East Wisconsin Avenue
Milwaukee was a large city in 1859, but large is relative. With 45,000 residents, pigs still roamed the city's gravel streets. Most of downtown was residential, with the business district clustered at Wisconsin Avenue and the Milwaukee River. But Milwaukee was growing up, and life, health and property insurance was becoming increasingly important.
Northwestern Mutual Insurance was founded when "Northwest" meant "Midwest." Entrepreneur and promoter John C. Johnson founded the company in 1857 in Janesville. On March 7, 1859, all but one board member voted to move the fledgling company to Milwaukee. Mr. Johnson cast the sole "no" vote. The following morning, all of the company's assets and records were packed off to Milwaukee in a now-lost black leather-covered trunk.
The single home office employee of the Northwestern Mutual was housed in the office of its first Milwaukee agent, on the southwest corner of Wisconsin and Broadway. As the company grew, it moved—but not far. The next three headquarters were all within one block of that original office.
By 1870, Northwestern Mutual had built its first main office, designed by Milwaukee architect Edward Townsend Mix, on the northwest corner of Wisconsin and Broadway. But even before that, Northwestern celebrated its growing success, with a banquet in 1867 at Milwaukee's elegant Newhall House. Agents were invited, a practice followed annually ever since. Continuing to expand, the company built a headquarters and main office one block south in 1855—at 611 North Broadway. This magnificent Richardsonian Romanesque structure, designed by S.S. Beman of Chicago, still stands as one of Milwaukee's premier historic buildings.
The company had a national market by the 1890's, with a growing office force and agents in every state and territory of the continental United States. By 1812, a larger main office was needed. In 1914 the company moved four blocks to its present headquarters at 720 East Wisconsin Avenue.
History now documents the existence of what settlers called Lake Emily located near what is now Wisconsin Avenue and Van Buren Street, but its existence was not widely known. Engineers were surprised to discover it in 1912 during preparations to build the current Northwestern Mutual headquarters building. Over 3,000 fifty-foot-long cedar pilings were needed to support the concrete base of the building, and remain there today.

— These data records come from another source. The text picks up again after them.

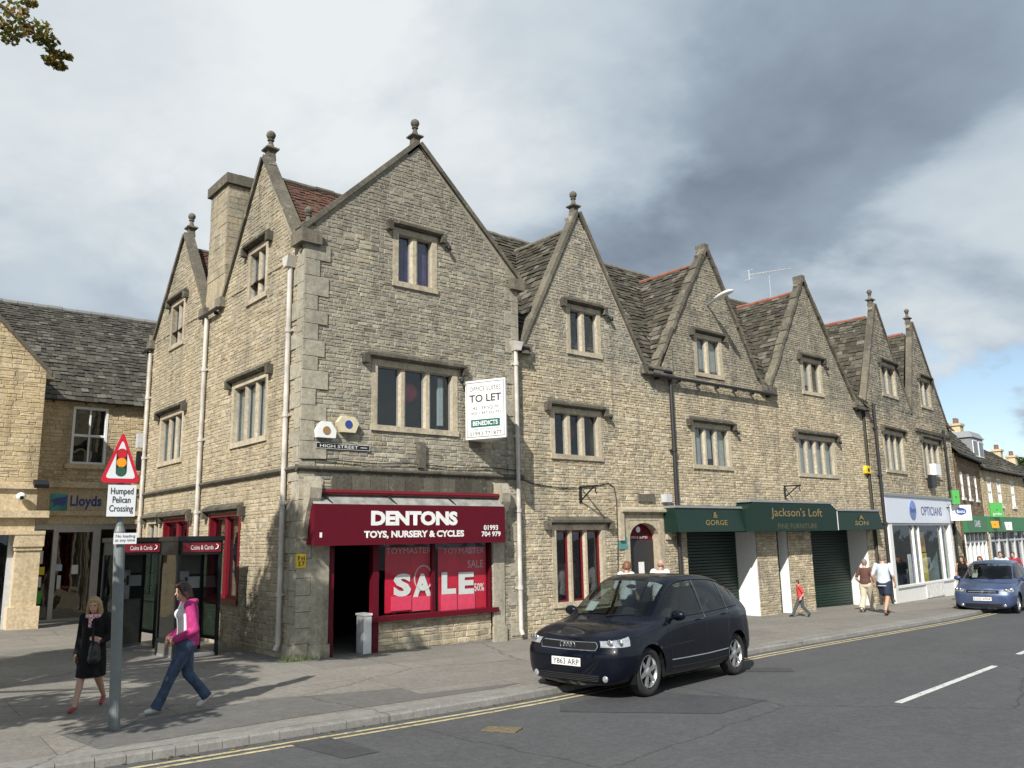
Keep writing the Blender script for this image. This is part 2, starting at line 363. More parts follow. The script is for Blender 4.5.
# ------------------------------------------------------------------ building pieces
def window(fr,parent,px,n,hood=True,frame=None,behind=M_dark,mull=.11,jamb=.14,blinds=None,deep=.15,hd=.16,mat=None,d0=0,sill=True,lamp=None,tall=None,hx=.2):
    mat=mat or M_dress
    u0,u1,z0,z1=fr.rect(*px,d=d0)
    if tall is not None: z0=tall
    fr.op.append((u0-.02,u1+.02,z0-.02,z1+.02)); f=MB(); b=lambda *a:f.fbox(fr,*a)
    pr=d0+.022
    b(u0-jamb,u0,z0-.0,z1,-deep,pr); b(u1,u1+jamb,z0,z1,-deep,pr); b(u0-jamb,u1+jamb,z1,z1+jamb*.9,-deep,pr+.003)
    if sill: b(u0-jamb*1.1,u1+jamb*1.1,z0-.12,z0,-deep,pr+.03)
    else: b(u0-jamb,u1+jamb,z0-.1,z0,-deep,pr)
    for i in range(1,n):
        c=u0+(u1-u0)*i/n
        f.prism([fr.P(c-mull/2,z0,-.12),fr.P(c-mull/2,z0,-.06),fr.P(c-mull*.25,z0,-.015),fr.P(c+mull*.25,z0,-.015),fr.P(c+mull/2,z0,-.06),fr.P(c+mull/2,z0,-.12)],(0,0,z1-z0))
    w=f.build('window',mat,parent,tint=True)
    g=MB(); g.fbox(fr,u0,u1,z0,z1,-deep+.028,-deep+.036); g.build('glass',M_glass,w)
    # leaded casement bars
    r=MB(); e=u0
    for i in range(n):
        a=u0+(u1-u0)*i/n+(mull/2 if i else 0); c=u0+(u1-u0)*(i+1)/n-(mull/2 if i<n-1 else 0)
        t=.05 if frame else .022; dd=-deep+.04
        r.fbox(fr,a,a+t,z0,z1,dd,dd+.03); r.fbox(fr,c-t,c,z0,z1,dd,dd+.03); r.fbox(fr,a+t,c-t,z0,z0+t,dd,dd+.03); r.fbox(fr,a+t,c-t,z1-t,z1,dd,dd+.03)
    r.build('casement',frame or M_grey,w)
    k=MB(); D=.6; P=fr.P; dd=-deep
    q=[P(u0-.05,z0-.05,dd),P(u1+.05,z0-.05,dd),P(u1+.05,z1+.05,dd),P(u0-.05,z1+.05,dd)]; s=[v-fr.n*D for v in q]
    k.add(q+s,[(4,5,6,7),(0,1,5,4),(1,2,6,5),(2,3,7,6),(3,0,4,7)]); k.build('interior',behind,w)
    if blinds:
        c=MB()
        for (fa,fb,zz0,zz1) in blinds[1]:
            x=u0+(u1-u0)*fa; xe=u0+(u1-u0)*fb
            while x<xe: 
                ww=random.uniform(.05,.09); c.fbox(fr,x,min(x+ww,xe),z0+(z1-z0)*zz0,z0+(z1-z0)*zz1,-deep-.05-random.uniform(0,.03),-deep-.01-random.uniform(0,.012)); x+=ww+.012
        c.build('curtain_or_reflection',blinds[0],w)  # pale slats here colour in what the glass would reflect
    if lamp:
        c=MB(); uc=u0+(u1-u0)*lamp[0]; zc=z0+(z1-z0)*lamp[1]; c.ell(fr.P(uc,zc,-deep-.2),(lamp[2],.1,lamp[2])); c.build('paper_lantern',M_redlamp,w,smooth=True)
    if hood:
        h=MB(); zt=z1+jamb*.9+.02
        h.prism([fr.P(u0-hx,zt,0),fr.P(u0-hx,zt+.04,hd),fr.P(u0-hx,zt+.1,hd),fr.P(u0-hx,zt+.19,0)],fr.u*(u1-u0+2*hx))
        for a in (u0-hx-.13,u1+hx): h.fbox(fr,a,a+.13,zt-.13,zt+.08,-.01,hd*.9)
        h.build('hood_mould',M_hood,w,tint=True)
    return w,(u0,u1,z0,z1)
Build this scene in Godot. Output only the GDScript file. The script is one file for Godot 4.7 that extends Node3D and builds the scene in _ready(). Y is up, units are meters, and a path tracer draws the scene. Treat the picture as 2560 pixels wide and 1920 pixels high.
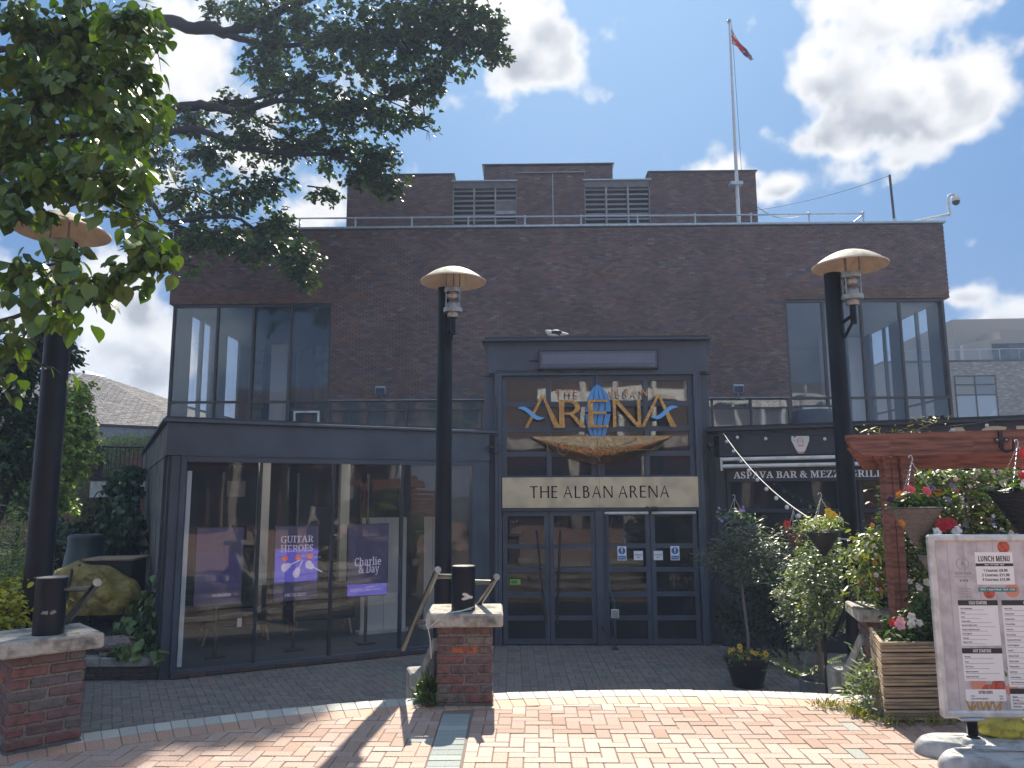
extends Node3D
# A brick arts venue behind a small sunken forecourt: brick piers and a curved step edge in front, planting on both sides.

const COURT := -0.82          # level of the sunken forecourt; the plaza is at 0
const ARC := Vector2(1.02, 0.89)   # centre of the curved steps
const ARC_R := 7.59
var M := {}                   # materials by name
var names := {}
var rng := RandomNumberGenerator.new()


func _ready() -> void:
	rng.seed = 4711
	camera_and_light()
	textures_and_materials()
	ground_and_paving()
	brick_hall()
	entrance_portal()
	left_foyer()
	restaurant()
	roof_things()
	plaza_backdrop()
	distant_buildings()
	piers_and_lamps()
	left_garden()
	right_side()
	trees()
	people()


func camera_and_light() -> void:
	var cam := Camera3D.new()
	cam.name = "camera"
	cam.fov = 53.04
	cam.near = 0.1
	cam.far = 4000.0
	cam.position = Vector3(0, 1.6, 0)
	cam.basis = Basis(Vector3.RIGHT, deg_to_rad(8.3)) * Basis(Vector3.BACK, deg_to_rad(-0.28))
	add_child(cam)
	cam.current = true
	var env := Environment.new()
	env.background_mode = Environment.BG_SKY
	var sm := PanoramaSkyMaterial.new()
	sm.panorama = sky_picture()
	var sky := Sky.new()
	sky.sky_material = sm
	env.sky = sky
	env.tonemap_mode = Environment.TONE_MAPPER_LINEAR
	env.tonemap_exposure = 2.1
	env.background_energy_multiplier = 1.0
	env.sdfgi_enabled = true
	env.ssao_enabled = true
	env.ssil_enabled = true
	env.fog_enabled = true
	env.fog_density = 0.0024
	env.fog_light_color = Color(0.80, 0.87, 1.0)
	var we := WorldEnvironment.new()
	we.name = "world_environment"
	we.environment = env
	add_child(we)
	var sun := DirectionalLight3D.new()
	sun.name = "sun"
	sun.light_energy = 1.6
	sun.light_color = Color(1.0, 0.955, 0.88)
	sun.light_angular_distance = 0.5
	sun.shadow_enabled = true
	sun.sky_mode = DirectionalLight3D.SKY_MODE_LIGHT_ONLY
	var to_sun := Vector3(sin(deg_to_rad(5.2)) * cos(deg_to_rad(45.5)), sin(deg_to_rad(45.5)), -cos(deg_to_rad(5.2)) * cos(deg_to_rad(45.5)))
	add_child(sun)
	sun.look_at_from_position(to_sun * 60.0, Vector3.ZERO, Vector3.UP)


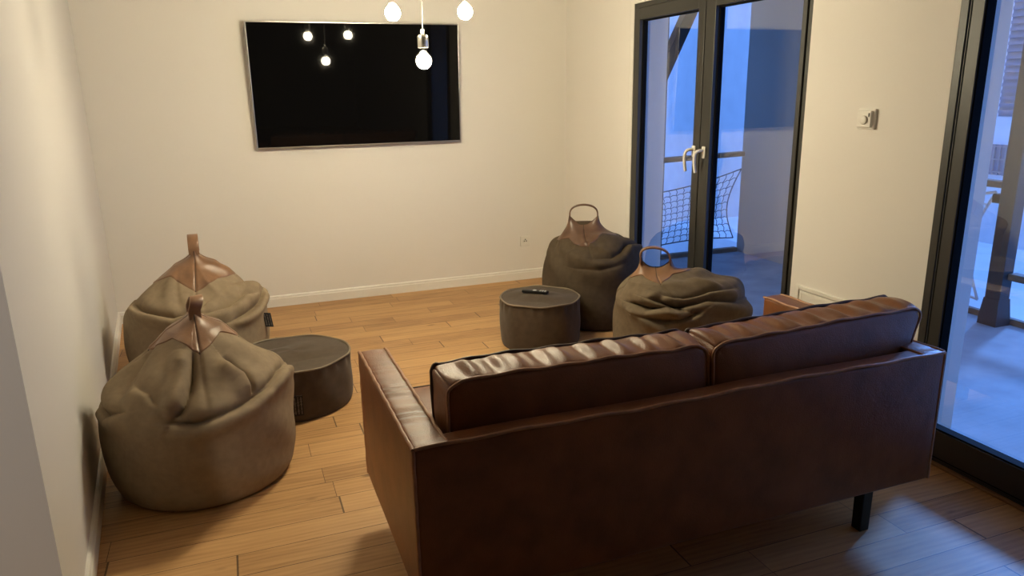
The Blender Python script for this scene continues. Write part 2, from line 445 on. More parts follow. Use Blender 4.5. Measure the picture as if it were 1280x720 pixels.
# ------------------------------------------------------------------ pendants
def pendant(loc, label, bend):
    x, y, z = loc                                                # bulb centre
    p = empty('pendant_lamp', label, 'lamp', (x, y, z), group='bare bulb pendants')
    pts = []
    top = ZC - z
    for i in range(25):
        t = i / 24; zz = .135 + (top - .135) * t
        pts.append((bend * math.sin(t * PI * 2.2), .3 * bend * math.sin(t * 5), zz))
    MB().tube(pts, .0032, 8).build('cable', MT['cord'], p, True)
    m = MB(); m.lathe([(.002, .0), (.045, 0), (.048, -.004), (.048, -.018), (.04, -.024), (.006, -.026)][::-1], (pts[-1][0], pts[-1][1], top), 32); m.build('ceiling_rose', MT['chrome'], p, True)
    m = MB(); m.lathe([(.004, .060), (.026, .060), (.0275, .064), (.0275, .108), (.026, .116), (.019, .123), (.008, .126), (.007, .134), (.004, .140)], n=32); sk = m.build('socket', MT['chrome'], p, True)
    m = MB(); m.lathe([(.003, .131), (.0075, .133), (.0095, .139), (.0075, .146), (.003, .148)], n=20); m.build('cord_grip', MT['plastic'], sk, True)
    # glass globe with short neck
    pr = [(.001, -.0425)] + [(.0425 * math.cos(a), .0425 * math.sin(a)) for a in np.linspace(-PI / 2 + .12, .98, 22)] + [(.0185, .043), (.0165, .052), (.016, .060)]
    m = MB(); m.lathe(pr, n=40); g = m.build('bulb', MT['bulbglass'], p, True)
    # glowing filament cage: helical loops around a stem
    pts = []
    for i in range(161):
        t = i / 160; a = t * 2 * PI * 7; rr = .033 * math.sin(PI * (.10 + .80 * t)) ** .6
        pts.append((rr * math.cos(a), rr * math.sin(a), -.034 + .062 * t))
    MB().tube(pts, .0046, 6).build('filament', MT['bulbcore'], g, True)
    MB().lathe([(.001, -.006), (.004, .0), (.004, .04), (.010, .060)], n=14).build('stem', MT['bulbglass'], g, True)
    return p
pendant((.812, 3.73, 1.934), 'bare glowing globe bulb on a cord, leftmost of the three pendants', .004)
pendant((1.184, 3.75, 1.948), 'bare glowing globe bulb on a cord, rightmost of the three pendants', -.003)
pendant((.960, 3.75, 1.712), 'bare glowing globe bulb hanging lowest, in front of the black television screen', .006)

# ------------------------------------------------------------------ bean bags
def smooth(a, b, x): t = np.clip((x - a) / (b - a), 0, 1); return t * t * (3 - 2 * t)
def catmull(P, u):
    P = np.array(P); n = len(P); u = np.clip(u, 0, n - 1 - 1e-9); k = np.floor(u).astype(int); t = u - k
    g = lambda i: P[np.clip(i, 0, n - 1)]
    p0, p1, p2, p3 = g(k - 1), g(k), g(k + 1), g(k + 2); t = t[..., None]
    return .5 * (2 * p1 + (p2 - p0) * t + (2 * p0 - 5 * p1 + 4 * p2 - p3) * t * t + (3 * p1 - p0 - 3 * p2 + p3) * t ** 3)
def adiff(a, b): return (a - b + PI) % (2 * PI) - PI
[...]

The neo-classical structure with its 10 massive Corinthian columns was designed by Marshall & Fox of Chicago. It cost $3.1 million in 1914. With its relatively modest eight-story height, the granite edifice reflected the chosen conservative image of the Quiet Company, as Northwestern Mutual has long been known, And it stood in silent contrast to the skyscapers being built by other corporations in the early 1900's.